The Stock Market


It is crystal ball time for predicting the stock market. We have often reminded our clients that while all Wall Street strategists are asked for their predictions – outguessing the outcome is almost always impossible, i.e. 2017!  The most bullish forecast a year ago – was for a 15% increase; the least optimistic was 3%.  The average forecast was a 7.5% increase.

For us, we forecast an 8% gain for U.S. stocks in 2018.  We look for stronger corporate profits due to continued strong global growth, lower corporate taxes, and slowly rising interest rates.  We do not expect another year of double digit gains and a calm market.  We do anticipate more volatility in 2018.

Potential risks are the military threat from North Korea, mid-term elections in November which have a history of causing stock declines, and an unexpected sharp rise in interest rates.  We recognize, also, that the stock market’s valuations are high and more susceptible than before to disappointing economic and geopolitical events.  The S&P 500 is now trading about 18 times forward earnings.  That price earnings (P/E) ratio is above its historical average of 16 (but well below its P/E of 28 in January of 2007).

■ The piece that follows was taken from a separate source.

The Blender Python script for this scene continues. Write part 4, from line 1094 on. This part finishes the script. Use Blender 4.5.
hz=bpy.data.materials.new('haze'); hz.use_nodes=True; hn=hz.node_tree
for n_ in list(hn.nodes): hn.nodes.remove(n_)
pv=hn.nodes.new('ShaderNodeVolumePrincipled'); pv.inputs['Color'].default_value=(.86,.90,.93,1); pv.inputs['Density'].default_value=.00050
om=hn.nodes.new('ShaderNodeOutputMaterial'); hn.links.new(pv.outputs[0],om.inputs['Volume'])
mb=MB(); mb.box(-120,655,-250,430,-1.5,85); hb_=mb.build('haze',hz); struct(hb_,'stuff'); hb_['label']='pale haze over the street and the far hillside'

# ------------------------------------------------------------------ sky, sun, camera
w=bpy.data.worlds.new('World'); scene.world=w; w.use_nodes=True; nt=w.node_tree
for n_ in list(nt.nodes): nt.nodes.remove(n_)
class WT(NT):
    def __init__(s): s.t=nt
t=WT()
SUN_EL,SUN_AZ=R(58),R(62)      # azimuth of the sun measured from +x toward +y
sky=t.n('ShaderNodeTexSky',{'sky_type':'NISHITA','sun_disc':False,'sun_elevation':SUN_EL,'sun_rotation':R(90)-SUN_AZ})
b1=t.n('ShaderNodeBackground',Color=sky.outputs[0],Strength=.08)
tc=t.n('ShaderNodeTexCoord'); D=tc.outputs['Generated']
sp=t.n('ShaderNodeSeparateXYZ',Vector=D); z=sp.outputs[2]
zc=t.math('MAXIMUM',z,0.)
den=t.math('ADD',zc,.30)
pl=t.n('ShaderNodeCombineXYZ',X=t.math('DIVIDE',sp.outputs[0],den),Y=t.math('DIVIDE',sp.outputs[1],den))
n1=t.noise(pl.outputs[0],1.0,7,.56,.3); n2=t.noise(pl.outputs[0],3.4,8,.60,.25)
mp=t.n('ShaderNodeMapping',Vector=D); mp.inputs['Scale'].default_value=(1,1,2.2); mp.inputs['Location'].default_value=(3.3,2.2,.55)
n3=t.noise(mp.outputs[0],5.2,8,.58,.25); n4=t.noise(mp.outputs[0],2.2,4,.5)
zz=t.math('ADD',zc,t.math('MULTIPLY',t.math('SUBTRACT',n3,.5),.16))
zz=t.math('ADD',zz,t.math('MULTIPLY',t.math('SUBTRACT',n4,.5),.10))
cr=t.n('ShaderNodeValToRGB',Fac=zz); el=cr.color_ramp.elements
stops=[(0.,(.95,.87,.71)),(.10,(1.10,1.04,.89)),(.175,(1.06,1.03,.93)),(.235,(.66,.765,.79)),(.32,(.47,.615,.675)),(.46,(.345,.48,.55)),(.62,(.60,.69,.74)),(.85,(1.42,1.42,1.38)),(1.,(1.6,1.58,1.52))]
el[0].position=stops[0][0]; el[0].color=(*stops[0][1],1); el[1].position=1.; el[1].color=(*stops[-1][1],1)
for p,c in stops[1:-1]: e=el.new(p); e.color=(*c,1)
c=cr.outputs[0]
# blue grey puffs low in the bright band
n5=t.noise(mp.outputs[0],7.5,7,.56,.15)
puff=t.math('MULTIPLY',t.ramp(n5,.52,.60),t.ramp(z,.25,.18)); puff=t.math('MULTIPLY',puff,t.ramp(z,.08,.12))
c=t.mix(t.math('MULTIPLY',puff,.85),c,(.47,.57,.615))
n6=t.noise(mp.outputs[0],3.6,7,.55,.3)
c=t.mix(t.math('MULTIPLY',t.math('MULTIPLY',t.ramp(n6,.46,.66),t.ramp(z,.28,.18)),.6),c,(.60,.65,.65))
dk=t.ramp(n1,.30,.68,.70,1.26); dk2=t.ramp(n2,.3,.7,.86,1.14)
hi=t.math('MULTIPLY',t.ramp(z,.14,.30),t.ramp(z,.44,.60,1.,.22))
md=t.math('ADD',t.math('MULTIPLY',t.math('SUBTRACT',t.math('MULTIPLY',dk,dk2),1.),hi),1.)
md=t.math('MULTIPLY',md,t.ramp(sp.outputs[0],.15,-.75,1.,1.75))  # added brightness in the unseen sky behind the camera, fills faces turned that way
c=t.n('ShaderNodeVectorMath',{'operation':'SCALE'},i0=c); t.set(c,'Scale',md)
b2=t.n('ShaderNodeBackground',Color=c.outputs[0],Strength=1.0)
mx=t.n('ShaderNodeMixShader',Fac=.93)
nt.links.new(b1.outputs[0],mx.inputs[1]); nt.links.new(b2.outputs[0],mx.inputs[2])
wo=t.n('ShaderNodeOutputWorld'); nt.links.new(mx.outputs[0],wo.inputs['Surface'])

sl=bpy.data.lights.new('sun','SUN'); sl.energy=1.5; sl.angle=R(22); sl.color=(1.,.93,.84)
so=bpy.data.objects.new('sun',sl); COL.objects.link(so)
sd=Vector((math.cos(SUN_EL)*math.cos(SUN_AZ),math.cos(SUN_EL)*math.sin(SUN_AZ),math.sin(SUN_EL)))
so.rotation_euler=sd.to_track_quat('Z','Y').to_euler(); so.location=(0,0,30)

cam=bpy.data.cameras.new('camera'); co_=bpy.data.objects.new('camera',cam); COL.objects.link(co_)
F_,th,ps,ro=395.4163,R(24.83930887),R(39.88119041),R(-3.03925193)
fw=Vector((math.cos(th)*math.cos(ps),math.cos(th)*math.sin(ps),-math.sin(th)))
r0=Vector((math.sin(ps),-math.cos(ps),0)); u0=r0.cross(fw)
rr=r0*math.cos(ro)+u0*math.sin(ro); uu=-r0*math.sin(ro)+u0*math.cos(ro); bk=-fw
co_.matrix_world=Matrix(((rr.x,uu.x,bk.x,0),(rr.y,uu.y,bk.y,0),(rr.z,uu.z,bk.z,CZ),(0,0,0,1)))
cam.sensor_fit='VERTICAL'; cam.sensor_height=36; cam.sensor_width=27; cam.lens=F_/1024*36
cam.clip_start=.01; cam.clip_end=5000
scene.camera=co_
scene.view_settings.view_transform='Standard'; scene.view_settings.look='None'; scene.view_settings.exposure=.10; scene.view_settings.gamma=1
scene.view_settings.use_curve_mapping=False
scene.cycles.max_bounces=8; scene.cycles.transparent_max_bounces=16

Since timing the market is futile, as mentioned, we focus on adhering to the asset allocation guidelines that we have defined with each client.  We then concentrate/”weight” industry sectors that we feel look especially attractive.  Going forward, we still like the technology and industrial sectors.  We are currently increasing sector weightings in the energy and financials industries which we feel are attractive.


As is our stock style, we will continue to focus on industry leaders, companies that have strong balance sheets and in most cases, attractive growing dividends.  Our stock mutual fund approach will remain consistent – selecting and closely monitoring stock funds that we feel offer above average growth potential with below average risk (volatility) and whose performance compares favorably with their peers.  Below average expense ratios continues to be a key criteria for us.

We feel international stocks will continue to perform well over the next twelve months. Economic growth around the world should continue to be strong.  In particular, the economies of Europe are still earlier in their expansive stage as compared to that of the United States.


The Bond Market


We were pleased with the choice of the new Federal Reserve Chair, Jerome Powell.  It is believed he will not change U.S. monetary policy – that he will stick to the ongoing process of gradually raising interest rates that Janet Yellen had begun.  He has said that the Fed would proceed cautiously so as not to put the brakes on the economy.  It looks like there will be three more rate hikes in 2018, assuming inflation doesn’t get out of control.  This continuity should reassure bond investors that rates won’t spike higher.

For this primary reason, we forecast the 10-year U.S. Treasury Note to range between 2.30% and 2.75%.  We believe bond prices, as such, should increase just slightly throughout the year.  We feel our bond strategy of owning short-to-intermediate term bonds whose prices are less sensitive to changes in interest rates – will best achieve their primary roles of providing portfolio stability and relative safety of principal.